Local Food, Imported Workers
Local Food, Imported Workers

Local Food, Imported Workers

2 min read
Written by Mark Xuereb
Originally posted on June 6th, 2011

Migrant agricultural workers face many health issues due to the nature of their working conditions on Ontario farms, according to Dr Janet McLaughlin of the International Migration Research Centre.

But we shouldn’t automatically blame the farmers who employ them, McLaughlin says, since many provide the best conditions they can for their employees while trying to compete in a market where virtually all of agriculture employs low-paid migrant workers.

McLaughlin was speaking at an event hosted by the Waterloo Region Food System Roundtable as part of the Roundtable’s monthly Healthy Food Systems event at the Kitchener Public Library on May 24, 2011.

McLaughlin put the phenomenon of migrant agricultural workers into a longer historical context of immigration policies in Canada, pointing out Canada’s history of bringing in labourers from other countries to do work Canadians would not perform. The Seasonal Agricultural Worker Program, which has existed since the 1966, was brought in specifically to help farmers compete with farms across the world who all were taking advantage of migrant labour.
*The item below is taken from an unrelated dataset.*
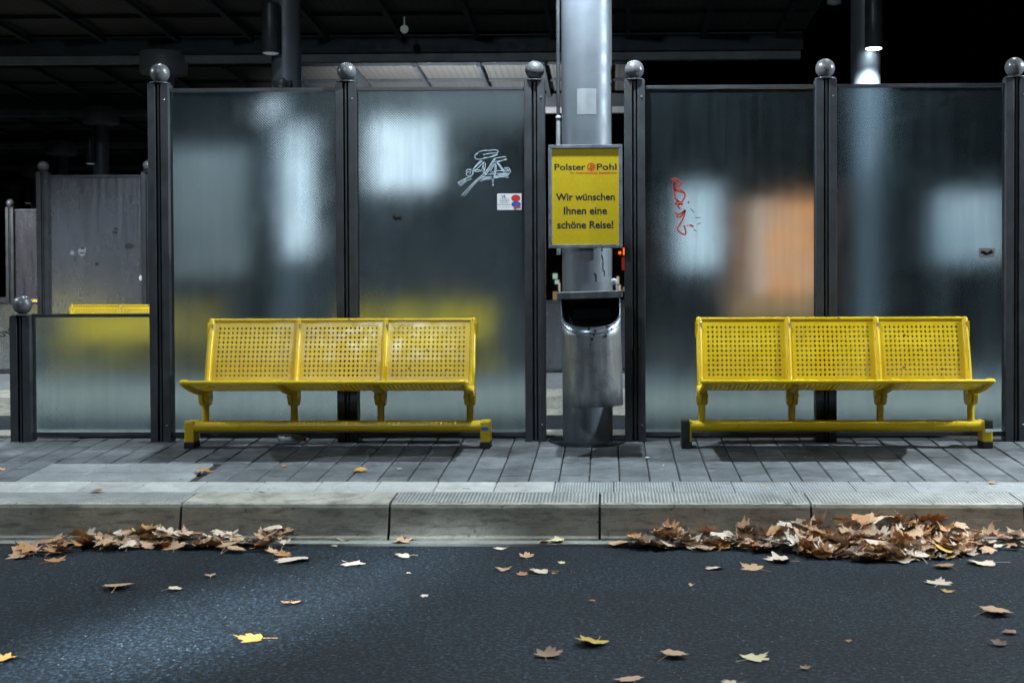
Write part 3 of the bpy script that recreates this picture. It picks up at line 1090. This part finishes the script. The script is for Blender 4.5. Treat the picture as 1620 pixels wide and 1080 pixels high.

While migrant agricultural workers must be paid at least the minimum wage in Canada, they are not eligible to stay more than eight months at a time and are not eligible for citizenship.

While most migrant workers benefit from the wages they are able to remit to their families in Jamaica, Mexico, and elsewhere, they suffer from numerous health issues connected to their long hours and isolation and are relatively powerless to take action against bad employers.

McLaughlin conducted research with hundreds of migrant agricultural workers, and presented her findings to the audience. Farmers who attended the session expressed their gratitude for McLaughlin’s “fair and even-handed” presentation.